Bu da kitabın bir araştırma, inceleme gibi okunmasını değil, sanki bir masabaşı sohbetinde dinlenmesini sağlıyor. Sözgelimi, Memduh Ün, Atıf Yılmaz, Halit Refiğ, Tunç Başaran, bu "büyülü dünya" ya nasıl adım attıklarını anlatıyorlar, siz de keyifle dinliyorsunuz.
Sinema tutkunuysanız, her yönetmenin serüveninde kendi tutkunuzla özdeşleşen bir şeyler mutlaka buluyorsunuz.
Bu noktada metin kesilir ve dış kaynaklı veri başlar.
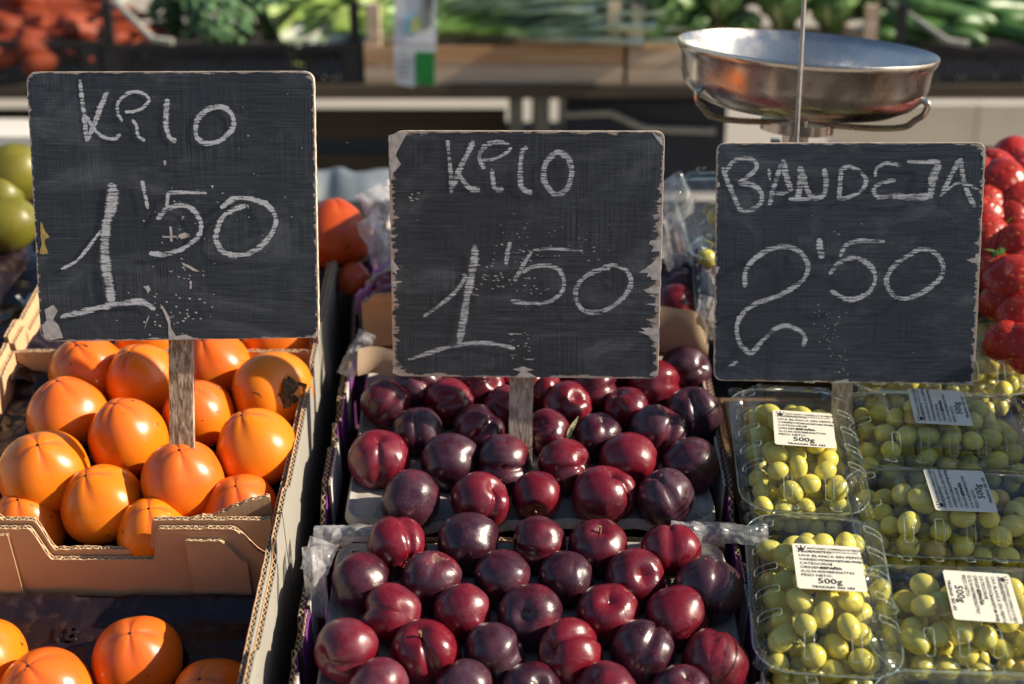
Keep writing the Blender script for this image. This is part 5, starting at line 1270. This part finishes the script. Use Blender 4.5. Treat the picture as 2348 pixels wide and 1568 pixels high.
def lattice_crate(u0, u1, v0, v1, label, handles=True, mat=BLACKP, dep=.38, Y=YT+.03):
    x0, x1 = xat(u0, v1, Y), xat(u1, v1, Y); h_ = zat(v0, Y)-tz-.002
    t = thing('mesh_crate', T((x0+x1)/2, Y, tz+.002), label, 'crate', 'black mesh crates on the table behind'); W_ = x1-x0
    for (L, M) in ((W_, T(0, 0, 0)), (W_, T(0, dep, 0)), (dep, T(-W_/2, dep/2, 0) @ Matrix.Rotation(math.pi/2, 4, 'Z')), (dep, T(W_/2, dep/2, 0) @ Matrix.Rotation(math.pi/2, 4, 'Z'))):
        m = MB(); m.box((0, 0, h_-.008), (L, .012, .016)); m.box((0, 0, .008), (L, .012, .016))
        for s in (-1, 1): m.box((s*(L/2-.02), 0, h_/2), (.04, .012, h_-.034))
        nb = int(L/.014)
        for k in range(nb):
            m.box((-L/2+.045+(L-.09)*k/(nb-1), 0, h_/2), (.0062, .006, h_-.034))
        for k in range(4): m.box((0, .004, h_*(k+1)/5), (L-.082, .004, .005))
        obj('side_panel', m.mesh('lattice_side', mat, False), t, M)
    m = MB(); m.box((0, dep/2, .004), (W_-.02, dep-.02, .006)); obj('bottom_panel', m.mesh('lattice_bottom', mat, False), t)
    if handles:
        for s in (-1, 1):
            x = s*(W_/2-.012); m = MB()
            m.tube([(x, dep-.02, h_+.09), (x, .12, h_+.085), (x-s*.01, .09, h_+.08), (x-s*.11, -.002, h_+.012), (x-s*.16, -.004, h_+.005)], .0085, 8); obj('handle', m.mesh('crate_handle', HANDLE), t)
            m = MB(); m.box((x, .02, h_+.05), (.022, .022, .10)); obj('corner_post', m.mesh('crate_corner', mat, False), t)
    # tiny glints along the bottom rim, modelled as pale specks
    m = MB(); r_ = random.Random(int(u0))
    for k in range(16): m.box((r_.uniform(-W_/2+.05, W_/2-.05), -.008, .012+.006*r_.random()), (.004, .004, .004))
    tag(obj('rim_glint', m.mesh('rim_glint', HANDLE, False), t), kind='stuff')
    return t
lattice_crate(-330, 236, 92, 195, 'black mesh crate full of orange carrots at the top left', False)
lattice_crate(246, 828, 100, 195, 'black mesh crate holding the broccoli and the napa cabbage')
lattice_crate(2045, 2650, 105, 212, 'black mesh crate of courgettes at the top right')
def wood_crate(u0, u1, v0, label, dep=.40, Y=YT+.03, stain=False):
    x0, x1 = xat(u0, 195, Y), xat(u1, 195, Y); W_ = x1-x0; h_ = zat(v0, Y)-tz
    t = thing('wooden_crate', T((x0+x1)/2, Y, tz+.002), label, 'crate', 'poplar crates on the table behind')
    for k, (z0, z1) in enumerate(((.0, h_*.48), (h_*.52, h_))):
        m = MB(); m.box((0, 0, (z0+z1)/2), (W_, .008, z1-z0)); obj('front_slat', m.mesh('front_slat', STAIN if (stain and k == 1) else CRATEW, False), t)
        m = MB(); m.box((0, 0, (z0+z1)/2), (W_, .008, z1-z0)); obj('back_slat', m.mesh('back_slat', CRATEW, False), t, T(0, dep, 0))
        for s in (-1, 1):
            m = MB(); m.box((0, 0, (z0+z1)/2), (.008, dep-.01, z1-z0+.03*k)); obj('end_slat', m.mesh('end_slat', CRATEW, False), t, T(s*(W_/2-.004), dep/2, 0))
    for s in (-1, 1):
        for y in (.018, dep-.018):
            m = MB(); m.box((0, 0, h_*.5+.05), (.030, .026, h_+.10)); obj('corner_post', m.mesh('corner_post', CRATEW, False), t, T(s*(W_/2-.024), y, 0))
    m = MB(); m.box((0, dep/2, .006), (W_-.02, dep-.02, .006)); obj('bottom_slat', m.mesh('bottom_slat', CRATEW, False), t)
    return t
wood_crate(838, 1428, 108, 'pale wooden crate of leeks at the top centre', stain=True)
wood_crate(1438, 2010, 112, 'pale wooden crate of lettuces behind the weighing pan')
# carrots
rnd = random.Random(17)
CM = []
for k in range(3):
    m = MB(); L = .20; pts = [(x*L-.1, .006*math.sin(x*4+k), .004*math.cos(x*5+k)) for x in [i/14 for i in range(15)]]
    m.tube(pts, [.021*(1-.75*(i/14)**1.4)*(1 if i else .5)*(1+.06*math.sin(i*2.3+k)) for i in range(15)], 12); CM.append(m.mesh('carrot', CARROT, True, 0))
n = 0
for lay, (vv, num) in enumerate(((110, 6), (92, 7), (66, 7), (40, 6), (14, 6), (-12, 6))):
    for k in range(num):
        u = -30+k*48+rnd.uniform(-14, 14); 
        if vv < 60 and u > 250-vv*0: u -= 60
        Yc = YT+.07+lay*.055+rnd.uniform(-.01, .02)
        P = bgp(u, vv+rnd.uniform(-8, 8), Yc); n += 1
        o = obj('carrot', CM[k % 3], None, Matrix.Translation(P) @ Matrix.Rotation(rnd.uniform(-.5, .5), 4, 'Z') @ Matrix.Rotation(rnd.uniform(-.25, .25), 4, 'Y') @ Matrix.Scale(rnd.uniform(1.25, 1.7), 4))
        tag(o, f'orange carrot, {ORD[min(k, 9)]} from left in the {["bottom", "second", "third", "fourth", "fifth", "topmost"][lay]} layer of the carrot crate', 'carrot', 'carrots heaped in the crate at the top left')
# broccoli: dome of florets
def broccoli(u, v, Y, r, lab, seed):
    P = bgp(u, v, Y); t = thing('broccoli', Matrix.Translation(P) @ Matrix.Rotation(R(30), 4, 'X'), lab, 'broccoli', 'broccoli heads'); r_ = random.Random(seed); mb = MB()
    for k in range(130):
        a = r_.uniform(0, 2*math.pi); z = r_.uniform(-.15, 1); s = math.sqrt(max(0, 1-z*z)); rad = r*(.84+.16*r_.random()); c = (rad*s*math.cos(a), rad*s*math.sin(a), rad*z*.8); q = r*r_.uniform(.10, .19)
        rs = []
        for i in range(7):
            t_ = math.pi*i/6; rs.append([(c[0]+q*max(.05, math.sin(t_))*math.cos(j*.785)*(1+.25*noise.noise((i, j, k))), c[1]+q*max(.05, math.sin(t_))*math.sin(j*.785)*(1+.25*noise.noise((j, i, k))), c[2]+q*math.cos(t_)) for j in range(8)])
        mb.rings(rs, 0, True, True)
    obj('floret_crown', mb.mesh('floret_crown', BROC, True, 0), t); m = MB(); m.tube([(0, 0, 0), (0, 0, -r*1.2)], [r*.45, r*.3], 10); obj('stalk', m.mesh('broccoli_stalk', LEEK), t)
broccoli(505, 62, YT+.10, .078, 'broccoli head left of the napa cabbage, front one', 1); broccoli(610, 10, YT+.24, .085, 'dark broccoli head behind the front broccoli, touching the cabbage', 2); broccoli(440, 0, YT+.28, .07, 'dark broccoli head far back in the black crate, left', 6)
broccoli(395, 30, YT+.30, .06, 'small shaded broccoli head beside the crate handle', 8)
def leaf_fn(L, wd, bend, seed, ribw=.12, cup=.2, ruffle=.012):
    def fn(p, q):
        s = (p-.5)*2; w_ = wd*math.sin(math.pi*(.12+.83*q))**.7*(.55+.6*q)
        return (s*w_, L*q*(1-.15*bend*q), cup*wd*s*s+bend*L*.25*q*q+ruffle*abs(s)**2*math.sin(q*26+seed+2*s)+.006*noise.noise((s*3, q*6, seed)))
    return fn
def leaf_mesh(name, mat, L, wd, bend, seed, ribw=.14, cup=.2, ruffle=.012, nx=13, ny=22):
    m = MB(); m.grid(leaf_fn(L, wd, bend, seed, ribw, cup, ruffle), nx, ny); me = m.mesh(name, mat, True, 0)
    rb = [max(math.exp(-(((i/(nx-1)-.5)*2)/(ribw*(1.9-1.7*j/(ny-1))))**2), .35*math.exp(-((math.sin(j*1.9+abs(i-nx//2)*.8))/.3)**2)*(1-j/ny)) for j in range(ny) for i in range(nx)]
    a = me.attributes.new('rib', 'FLOAT', 'POINT'); a.data.foreach_set('value', rb); return me
# napa cabbage, pointing to the upper right
def napa(u, v, Y, ax, lab, L=.26, seed=1):
    P = bgp(u, v, Y); z = ax.normalized(); x = CT.cross(z).normalized(); y = z.cross(x)
    t = thing('napa_cabbage', Matrix.Translation(P) @ Matrix((x, y, z)).transposed().to_4x4(), lab, 'cabbage', 'napa cabbages'); r_ = random.Random(seed)
    m = MB(); rs = []
    for i in range(16):
        t_ = i/15; rs.append([(.062*math.sin(math.pi*(.06+.86*t_))**.6*math.cos(j*.3927), .062*math.sin(math.pi*(.06+.86*t_))**.6*math.sin(j*.3927), L*.92*t_) for j in range(16)])
    m.rings(rs, 0, True, True); obj('heart', m.mesh('heart', NAPA, True, 0), t)
    for k in range(14):
        me = leaf_mesh('leaf', NAPA, L*r_.uniform(.85, 1.08), .062, r_.uniform(-.30, -.05), k, .38, .42, .006)
        a = k*2*math.pi/14*2.0+.2*r_.random(); rad = .058-.012*(k > 6)
        obj('leaf', me, t, Matrix.Rotation(a, 4, 'Z') @ T(0, rad*.55, 0) @ Matrix.Rotation(R(6), 4, 'X') @ Matrix(((1, 0, 0, 0), (0, 0, 1, rad*.42), (0, 1, 0, 0), (0, 0, 0, 1))))
napa(642, 95, YT+.09, Vector((.86, .25, .36)), 'napa cabbage lying in the black crate right of the broccoli', .27, 1)
napa(730, 20, YT+.22, Vector((.7, .5, .40)), 'napa cabbage behind the front one, at the top edge', .25, 2)
# leeks
rnd = random.Random(31)
LK = [leaf_mesh('blade', LEEK, .5, .042, .10, k, .2, .35, .004, 9, 26) for k in range(3)]+[leaf_mesh('blade', LEEKB, .5, .046, .08, k+3, .2, .3, .004, 9, 26) for k in range(3)]
for k, (u, v, dy, rz, rx, b) in enumerate(((880,92,.05,-72,3,0),(1030,88,.06,-80,3,0),(930,62,.12,-68,5,0),(1010,40,.17,-98,5,3),(1120,92,.07,-104,3,3),(1080,60,.13,-75,5,0),(960,18,.24,-80,6,0),(1130,30,.2,-86,6,3),(1180,66,.15,-112,5,3),(1060,0,.30,-75,6,3),(900,36,.2,-62,6,0),(1240,96,.09,-100,3,3),(1210,20,.26,-80,6,3),(1000,-18,.33,-90,5,0))):
    P = bgp(u, v-12, YT+.05+dy); t = thing('leek', Matrix.Translation(P) @ Matrix.Rotation(R(rz), 4, 'Z') @ Matrix.Rotation(R(rx), 4, 'X'), '', 'leek', 'leeks in the pale wooden crate')
    t['label'] = f'green leek with long blades in the wooden crate, {["front row far left","front row left of centre","second row left","third row left of centre","front row right of centre","second row centre","back left","back centre","second row right","rearmost centre","third row far left","front row right","back right","rearmost left"][k]}'
    for j in range(4): obj('blade', LK[b+j % 3], t, T(0, -.08, .004*j) @ Matrix.Rotation(R((j-1.5)*9), 4, 'Z') @ Matrix.Rotation(R(j*2.5-3), 4, 'X'))
    m = MB(); m.tube([(0, -.22, 0), (0, -.06, .002)], [.014, .016], 10); obj('shank', m.mesh('shank', CRATEW if False else LEEKB), t)
# lettuces
def lettuce(u, v, Y, s, lab, seed, mat=LETT):
    P = bgp(u, v, Y); t = thing('lettuce', Matrix.Translation(P) @ Matrix.Rotation(R(12), 4, 'X'), lab, 'lettuce', 'lettuces in the wooden crate'); r_ = random.Random(seed)
    ms = [leaf_mesh('leaf', mat, s*1.1, s*.5, r_.uniform(.3, .9), seed+k, .10, .5, s*.12) for k in range(4)]
    for k in range(11):
        obj('leaf', ms[k % 4], t, Matrix.Rotation(k*2.4, 4, 'Z') @ Matrix.Rotation(R(78-k*4), 4, 'X') @ T(0, s*.05, 0))
for k, (u, v, dy, s, lab) in enumerate(((1530,95,.09,.12,'lettuce at the left end of the right wooden crate'),(1650,70,.12,.13,'lettuce just left of the thin rod above the pan'),(1790,75,.12,.13,'bright lettuce behind the thin rod'),(1900,80,.12,.12,'lettuce right of the thin rod above the pan'),(1590,25,.26,.13,'lettuce in the back row of the right wooden crate, left'),(1730,15,.28,.13,'lettuce in the back row of the right wooden crate, centre'),(1860,20,.28,.13,'lettuce in the back row of the right wooden crate, right'),(1960,50,.22,.11,'dark lettuce beside the right corner post of the wooden crate'))):
    lettuce(u, v, YT+dy, s, lab, 40+k)
for k, (u, v) in enumerate(((1500, 118), (1590, 120), (1700, 122))): lettuce(u, v-15, YT+.075, .08, ['leafy greens hanging over the left end of the right wooden crate', 'leafy greens behind the front slat left of the pan', 'leafy greens behind the pan rim'][k], 70+k)
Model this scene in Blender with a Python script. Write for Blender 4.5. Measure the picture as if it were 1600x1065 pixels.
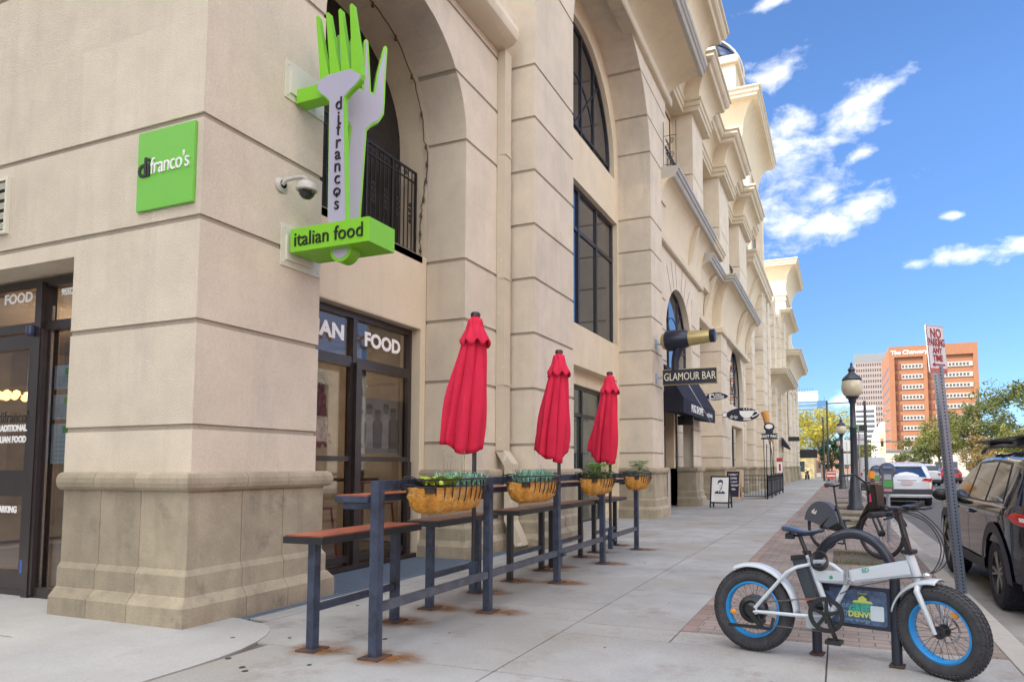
import bpy, bmesh, math, random
from mathutils import Vector, Matrix, noise
R = math.radians; PI = math.pi
sc = bpy.context.scene
for o in list(bpy.data.objects): bpy.data.objects.remove(o)

# ---------------------------------------------------------------- camera
cam = bpy.data.cameras.new('camera'); camo = bpy.data.objects.new('camera', cam); sc.collection.objects.link(camo)
cam.sensor_width = 36; cam.lens = 36*1031.549/1600
cam.shift_x = (800-916.588)/1600; cam.shift_y = (659.742-532.5)/1600
cam.clip_start = 0.05; cam.clip_end = 4000
yaw, pit, rol = R(20.84452), R(3.80011), R(-0.17001)
fwd = Vector((-math.sin(yaw)*math.cos(pit), math.cos(yaw)*math.cos(pit), math.sin(pit)))
rgt = Vector((math.cos(yaw), math.sin(yaw), 0)); upv = rgt.cross(fwd)
r2 = rgt*math.cos(rol)+upv*math.sin(rol); u2 = upv*math.cos(rol)-rgt*math.sin(rol)
camo.matrix_world = Matrix(((r2.x, u2.x, -fwd.x, 0), (r2.y, u2.y, -fwd.y, 0), (r2.z, u2.z, -fwd.z, 1.2), (0, 0, 0, 1)))
sc.camera = camo

# ---------------------------------------------------------------- sun, sky, exposure
SUN_EL, SUN_AZ = 36, 236            # azimuth clockwise from +Y (behind the building, to the left)
sd = Vector((math.sin(R(SUN_AZ))*math.cos(R(SUN_EL)), math.cos(R(SUN_AZ))*math.cos(R(SUN_EL)), math.sin(R(SUN_EL))))
sl = bpy.data.lights.new('sun', 'SUN'); sl.energy = 2.2; sl.angle = R(0.5); sl.color = (1, .93, .82)
slo = bpy.data.objects.new('sun', sl); sc.collection.objects.link(slo)
slo.rotation_euler = (-sd).to_track_quat('-Z', 'Y').to_euler()
sc.view_settings.view_transform = 'Standard'; sc.view_settings.look = 'None'
sc.view_settings.gamma = 1; sc.view_settings.exposure = 1.88

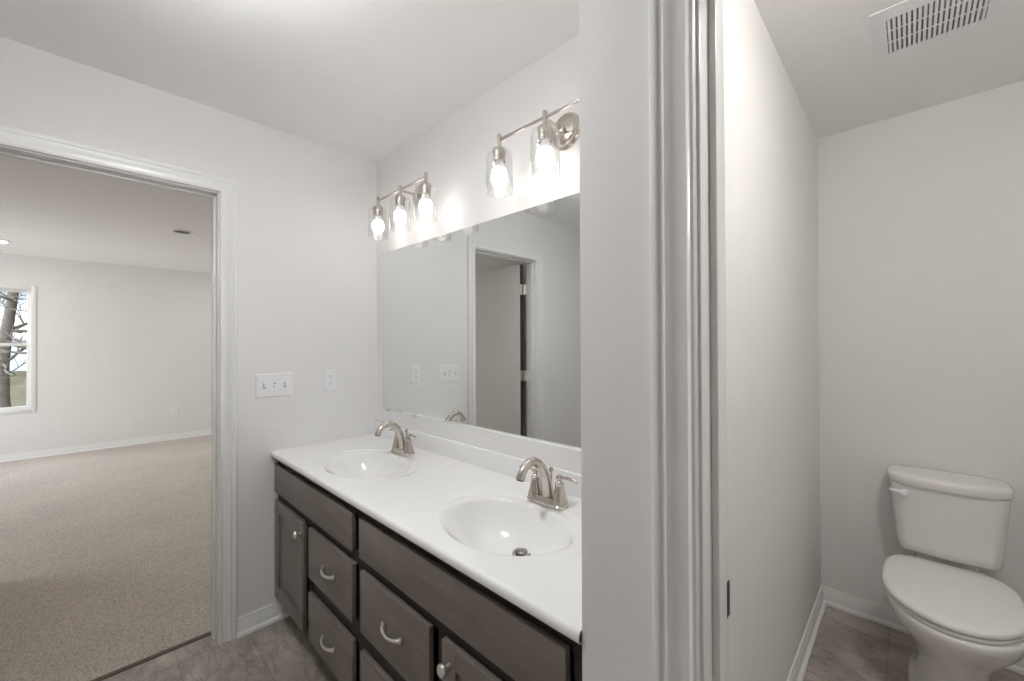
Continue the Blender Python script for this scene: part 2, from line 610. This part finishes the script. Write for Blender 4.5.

Ama kitapta kimi özel isimlerin, özgün film adlarının yazılışındaki yanlışlar insanı tedirgin edecek kadar çok... Bir de Ömer Kavur'un sözünü ettiği Vadiler Aslanı'nın ( Shane ) yönetmeni George Cukor değil,
George Stevens'dir. Ömer elbette bilirdi bunu; dalgınlığına gelmiş olmalı. Bir dipnotuyla doğrusu belirtilebilirdi.
Dilerim, kitap okurun ilgisiyle karşılanır, yeni baskı yapılırken de bu yanlışlar düzeltilir.
***
Bir yeni kitap daha: Mesut Kara'nın Yeşilçam Hatırası .
Yazar, kırk yıl öncesinin Kartal'ında yazlık sinemalarda yaşadıklarını anlatıyor. Cahide Sonku'dan Danyal Topatan'a kadar oyuncular ve Nazım Hikmet'ten Hüseyin Kuzu'ya kadar "kamera arkası" nda yer alanlarla ilgili anılar, bilgiler, notlar inanılmaz keyifle okunuyor.
Gerçekten de "hatıra" bunlar... 1961 doğumlu Mesut Kara sözgelimi Cahide Sonku'yla tanışmamıştır elbette. Ama beyazperdede onu "seyretmediği", onunla birlikte "yaşadığı" açıkça ortada. Bu da kitabını sıcacık kılıyor.